RICHARD PERLE PLAYS MAKE-BELIEVE…. Neocon mastermind Richard Perle spoke in D.C. yesterday, and argued, with a straight face, that neoconservatives don’t actually exist. And if they did exist, they wouldn’t deserve the blame for the Bush administration’s foreign policy failures.
Dana Milbank, who was on hand for Perle’s remarks, said the experience of listening to all of this was like “falling down the rabbit hole.”
“There is no such thing as a neoconservative foreign policy,” Perle informed the gathering, hosted by National Interest magazine. “It is a left critique of what is believed by the commentator to be a right-wing policy.”
So what about the 1996 report he co-authored that is widely seen as the cornerstone of neoconservative foreign policy? “My name was on it because I signed up for the study group,” Perle explained. “I didn’t approve it. I didn’t read it.”
Mm-hmm. And the two letters to the president, signed by Perle, giving a “moral” basis to Middle East policy and demanding military means to remove Saddam Hussein? “I don’t have the letters in front of me,” Perle replied.
Right. And the Bush administration National Security Strategy, enshrining the neoconservative themes of preemptive war and using American power to spread freedom? “I don’t know whether President Bush ever read any of those statements,” Perle maintained. “My guess is he didn’t.”
It was apparently quite a performance, which literally drew laughter when Perle insisted, “I’ve never advocated attacking Iran.” He added that he doesn’t “accept” the notion that there’s even a “neoconservative school of thought,” and said his book, “An End to Evil,” is actually a text devoted to realism. “There’s hardly an ideology in that book,” Perle said.

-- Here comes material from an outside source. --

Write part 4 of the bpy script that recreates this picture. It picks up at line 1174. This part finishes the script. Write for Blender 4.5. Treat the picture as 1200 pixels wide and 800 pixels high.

As Milbank reminds us, the book argues, “There is no middle way for Americans: It is victory or holocaust. This book is a manual for victory.” No, no ideology there.
Apparently, at the end of yesterday’s event, the moderator thanked Perle for being there: “You certainly kept us all entertained.”
And that, I’m afraid, is perhaps the only option still available to the rest of us: laughing at Richard Perle for being such a transparent joke.